The people make an offering to the bad Spirits early in the morning, a plea if you will, to leave them alone. They give them a small house so they will stay out of the big house. This is an obvious sign of idolatry, less obvious is what we as westerners practice. We make idols of so much. Food, cars, paychecks, jobs, homes; someone said that and idol is basically what you spend time thinking about, stressing over, and working for.
I've been thinking about how I live. I live with such excess. There is always something new that I "need", whether it is a new pair of shoes or a new pillowcase. But, today I thought, what do I really need? We don't really need much to survive. Take for example, a glass of water. Sure, it would make us more comfortable to have a glass of water, but we don't really need it. We could go for 24 hours without drinking a glass of water.
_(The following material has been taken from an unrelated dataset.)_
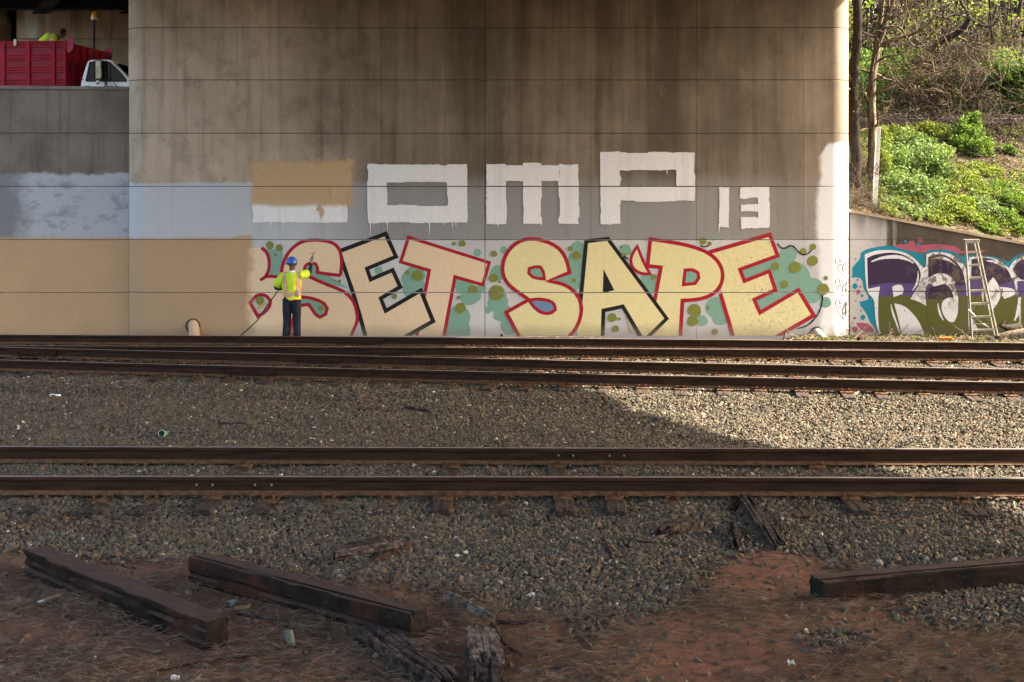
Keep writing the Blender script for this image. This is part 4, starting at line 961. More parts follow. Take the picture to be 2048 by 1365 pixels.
splinter('weathered_plank', 'narrow pale plank slanting down to the rotten stump', g3(884, 1190, .01), g3(985, 1268, .10), .055, .035, 12, 'rot_pale', (2, 1), .2)
stick('fallen_branch', 'brown stick poking out to one side of the rotten stump', [g3(985, 1270, .08), g3(1010, 1295, .04), g3(1046, 1313, .02)], .018, .012, 'rot_red')
splinter('split_log', 'dark splintered log chunk on the gravel with pale torn edges', g3(1316, 1090, .0), g3(1394, 1066, .01), .15, .10, 15, 'rot', (4, 3), .5)
splinter('wood_sliver', 'pale torn sliver beside the dark splintered log chunk', g3(1308, 1098, .01), g3(1352, 1080, .03), .03, .02, 151, 'rot_pale', (1, 1), .2)
stick('fallen_branch', 'dark thin stick lying below the splintered log chunk', [g3(1240, 1098, .02), g3(1300, 1104, .02), g3(1358, 1106, .015)], .018, .011, 'rot')
stick('fallen_branch', 'short dark stick pointing down the gravel slope', [g3(1209, 1101, .02), g3(1226, 1130, .02), g3(1241, 1166, .015)], .021, .012, 'rot')
splinter('rotten_timber', 'long decayed timber lying aslant on gravel below the near rail', g3(1488, 1024, -.01), g3(1558, 1112, -.02), .15, .085, 20, 'rot', (4, 2), .4)
splinter('rotten_chunk', 'upright decayed wood chunk beside the long slanting timber', g3(1470, 1112, -.03), g3(1462, 1074, .06), .09, .08, 22, 'rot', (3, 3), .5)
splinter('rotten_chunk', 'reddish crumbly wood scrap at the top end of the slanting timber', g3(1462, 1046, -.01), g3(1488, 1018, .0), .07, .05, 23, 'rot_red', (3, 2), .5)
splinter('grey_board', 'grey board lying aslant below the near rail, right of the slanting timber', g3(1592, 1040, .02), g3(1640, 994, .03), .07, .02, 24, 'rot', (2, 1), .2)
splinter('grey_board', 'grey plank lying beside the middle track at the far left', g3(40, 751, .03), g3(92, 742, .03), .10, .03, 25, 'rot_pale', (2, 1), .15)
stick('fallen_branch', 'grey stick on the shaded gravel, right of the shadow edge', [g3(1288, 843, .03), g3(1315, 846, .04), g3(1345, 846, .03)], .035, .03, 'rot_pale')
stick('fallen_branch', 'pale split branch lying just behind the near track', [g3(1470, 893, .03), g3(1500, 891, .04), g3(1516, 890, .03)], .022, .014, 'rot_pale')
stick('fallen_branch', 'thin grey stick on shaded gravel in the middle', [g3(1000, 848, .03), g3(1020, 841, .03), g3(1042, 836, .03)], .015, .01, 'rot_pale')
stick('fallen_branch', 'grey stick beside a dark strip left of the middle gravel', [g3(712, 828, .03), g3(735, 826, .04), g3(762, 823, .03)], .028, .02, 'rot')
stick('fallen_branch', 'dark bent stick right of the grey stick on the gravel', [g3(812, 822, .03), g3(835, 826, .04), g3(858, 829, .03)], .026, .02, 'rot')
stick('fallen_branch', 'pale stick lying in the sunlit gravel', [g3(1705, 808, .03), g3(1716, 805, .05), g3(1728, 802, .03)], .025, .018, 'rot_pale')
stick('fallen_branch', 'brown bent stick in the sunlit gravel near the middle track', [g3(1800, 803, .03), g3(1825, 803, .05), g3(1848, 797, .03)], .022, .014, 'rot_red')
stick('dead_vine', 'long thin root trailing across the dirt below the loose timbers', [g3(300, 1345, .01), g3(420, 1322, .03), g3(520, 1312, .02), g3(600, 1296, .03), g3(668, 1297, .02)], .010, .013, 'rot')
stick('dead_vine', 'thin dry root lying in front of the middle timber', [g3(470, 1226, .01), g3(540, 1245, .03), g3(590, 1262, .02), g3(640, 1272, .02)], .008, .006, 'rot')
stick('fallen_branch', 'brown bark piece lying flat among straw right of the rotten stump', [g3(990, 1252, .02), g3(1030, 1254, .02), g3(1085, 1250, .02)], .022, .012, 'rot_red')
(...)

I've realized living here with the poor, how much we are really blessed. We are so blessed to have carpet. I was in a home the other day with a floor made of wood slats. Gaping holes and cracks revealed the mud beneath. There were no beds, no chairs, no sink, no lamps. They had the bare minimum, yet they still had what the needed.
I feel challenged to live within my means. To rely on God to provide for me, and to keep my eyes and heart focused on Him. To trust that He knows what I need. I choose to set my sights on Him, to not put my trust in other things to sustain me. What do you idolize? What do you always find time for, no matter how busy you are? Can we do that in our relationship with God? Am I able to make time for Jesus, even if I am rushing and hecka busy? Don't I always find time for facebook? Why not the Creator?
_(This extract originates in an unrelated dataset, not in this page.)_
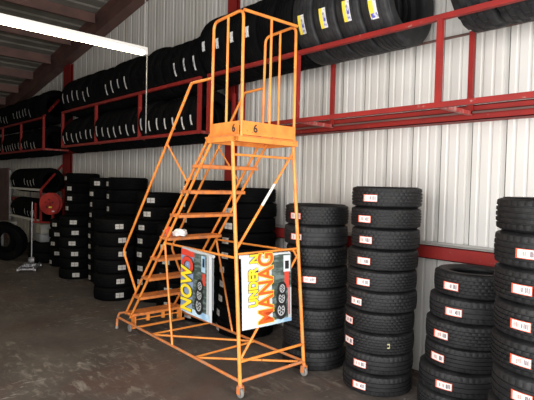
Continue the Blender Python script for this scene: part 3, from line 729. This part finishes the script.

Remember, true comfort comes from knowing that you are in the will of the Father who treasures you more than you can imagine.

"I tell you, do not worry about your life, what you will eat or drink; or about your body, what you will wear. Is not life more important than food, and the body more important than clothes? Look at the birds of the air; they do not sow or reap or store away in barns, and yet your heavenly Father feeds them. Are you not much more valuable than they? Who of you by worrying can add a single hour to his life?"